Bunghole

Bunghole

[buhng-hohl]

A bunghole is a hole bored in a liquid-tight barrel. The hole is capped with a large cork-like object called a bung.

Bungholes were first used on wooden barrels, and were typically bored by the purchaser of the barrel using a brace and bit. Bungholes can be bored in either head (end) of a barrel or in one of the staves (side). With the bung removed, a tapered faucet can be attached to aid with dispensing. When barrels full of a commodity were shipped, the recipient would often bore new bungholes of the most suitable size and placement rather than remove the existing bung. Wooden barrels manufactured by specialty firms today usually are bored by the maker with suitable bungholes, since the hobbyists who purchase them for the making of beer, wine, and fermented foods often do not have a suitable brace and bit.

Closed-head steel barrels and drums now used for shipment of chemicals and petroleum products have a standardized bunghole arrangement, with one 2" NPT and one 3/4" NPT threaded bunghole on opposite sides of the top head. Some steel barrels are also equipped with a 2" threaded bunghole on the side.

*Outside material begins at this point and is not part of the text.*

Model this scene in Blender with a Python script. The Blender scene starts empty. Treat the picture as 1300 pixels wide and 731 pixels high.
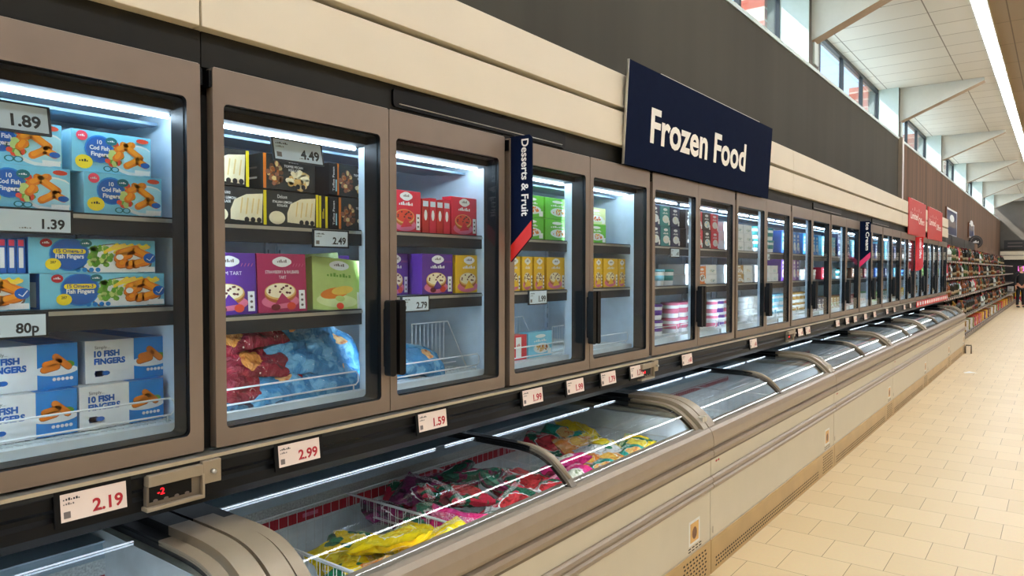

In his work, Hamlet, William Shakespeare makes a passing reference to bungholes, as Hamlet contemplates the skull of his old friend Yorick, and how even such high mortals as Alexander the Great must inevitably return to lowly dust:

Hamlet: To what base uses we may return, Horatio! Why may not imagination trace the noble dust of Alexander, till he find it stopping a bung-hole?
Horatio: 'Twere to consider too curiously, to consider so.
Hamlet: No, faith, not a jot; but to follow him thither with modesty enough, and likelihood to lead it: as thus: Alexander died, Alexander was buried, Alexander returneth into dust; the dust is earth; of earth we make loam; and why of that loam, whereto he was converted, might they not stop a beer-barrel?

Slang use

The terms bung and bunghole have also been used as slang for anus as early as the 13th century. A translation of Dante's Inferno to English from the original Italian uses the term bung when describing the grotesque appearance of a particular sinner who has been split from head to crotch, with his bowels trailing behind him:

Between his legs all of his red guts hung with the heart, the lungs, the liver, the gall bladder, and the shriveled sac that passes shit to the bung.

More recently, this slang use was spoken by President Lyndon Johnson during an inadvertently taped phone call in 1964 in which he orders some pants.

However, the best-known modern use of the slang term (in the United States, at least) is by Beavis of Beavis and Butt-head. The actual definition of the term was given in the episode Vaya Con Cornholio when two Border Patrol officers hopelessly consulted a dictionary after being unable to understand an over-caffeinated Beavis in his ranting in The Great Cornholio persona: "I am the great Cornholio! I need TP for my bunghole!" When initially questioned about "What the hell is a bunghole?!", Cornholio replied that "You are a bunghole. And so am I. There will be more bungholes after me". Even after consulting the dictionary, the officers are still confused. Cornholio further states "I would hate for my bungholio to get polio", appearing to use the term "bungholio" interchangeably with "bunghole".